Shane Black directs and co-writes this The Predator sequel. To understand why this excited movie fans, you have to understand that Black was in the original 1987 Predator which starred Arnold Schwarzenegger, as Hawkins—one of the soldiers. Black wrote the screenplay to Lethal Weapon and The Last Action Hero, and directed Kiss Kiss, Bang Bang and The Nice Guys. So he has a great track record for mixing buddy concept films with off the wall, dark humor. To see him take on a sci-fi horror action thriller would be something to be excited about... on paper!

Shane can thank his Hollywood stars that films like Deadpool and Thor: Ragnarok precede this Predator treatment, allowing self-aware humour to permeate the action and superhero or supervillain genre. For this is essentially what Shane brings to the table in Predator. Yes, it’s gory, visceral and bloody; but there’s also outrageous black humor, joke a second dialogue, banter that’s straight out of the lowest of frat houses, and visual comedy that’s slapstick-inspired. Does it all work? Yes and No!
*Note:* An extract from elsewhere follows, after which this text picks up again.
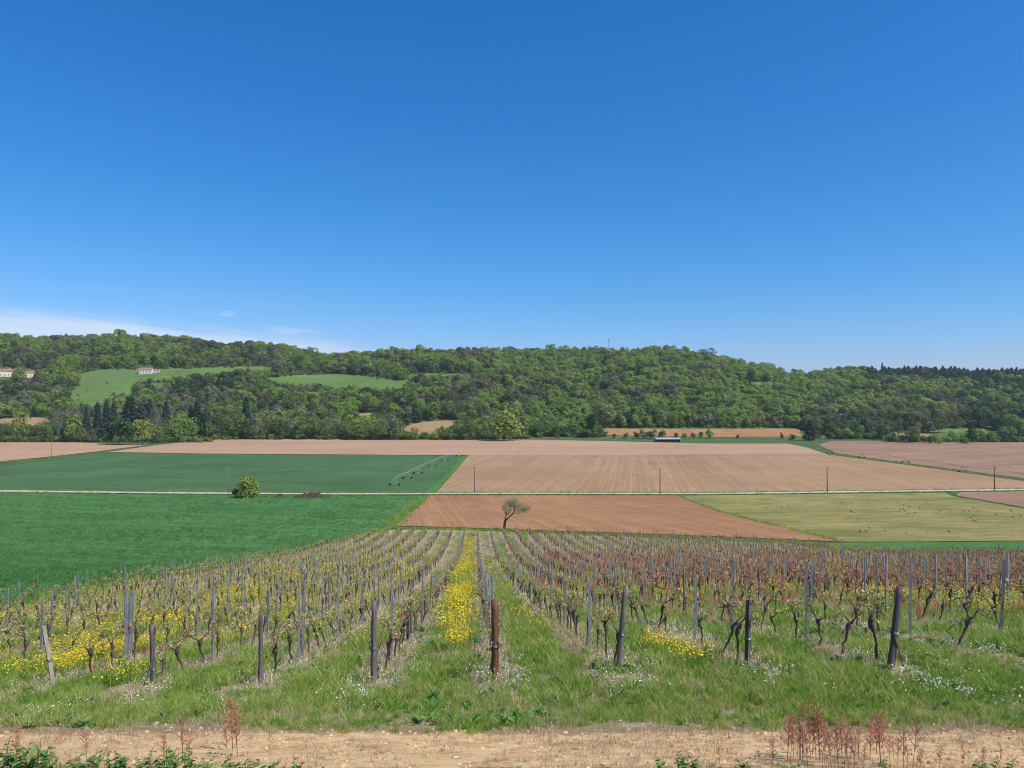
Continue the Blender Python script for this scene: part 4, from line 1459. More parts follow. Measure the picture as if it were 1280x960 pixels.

And more importantly, does it all add up?

 


The popcorn elements are there and I know the audience I watched the preview with were eating it up, enjoying the totally unexpected turns the repartee would take, and how situations more normally associated with films such as Deadpool would crop up.  As this over the top attitude dominates the first and middle portion of the film, we feel we’re in good hands, on an exhilarating joyride. It’s when the last quarter of the film has to deliver straight action and suspense that the film falters. 
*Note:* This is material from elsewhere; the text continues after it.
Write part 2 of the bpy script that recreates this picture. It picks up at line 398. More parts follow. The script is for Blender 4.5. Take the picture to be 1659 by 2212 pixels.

So much of the last quarter action is executed in murky nighttime forest darkness; and as the Predator dominates the scenes, we lose the shafts of humour that made the film interesting to begin with. The Predator is a one-dimensional killing machine so no surprise there, but it results in making the film an uneven experience. 

 


 

Jacob Tremblay as Rory, the young boy suffering from Asperger’s, is great as usual—he truly is one of the more interesting child actors working today. The rest of the cast do their marks with competence; but the real scene-stealers are Trevante Rhodes as Nebraska and Keegan-Michael Ray as Coyle, two of the band of Loonies that our main man McKenna (Boyd Holbrook) enlist to take down the Predator. 

 



So if you’re out for some engaging dark humor and action, The Predator will fit the bill; just don’t expect it to be the one that transcends the genre. New instalments are evidently on the horizon based on how well this works; and hopefully, they’ll recognise in future films how better to balance this action and black comedy.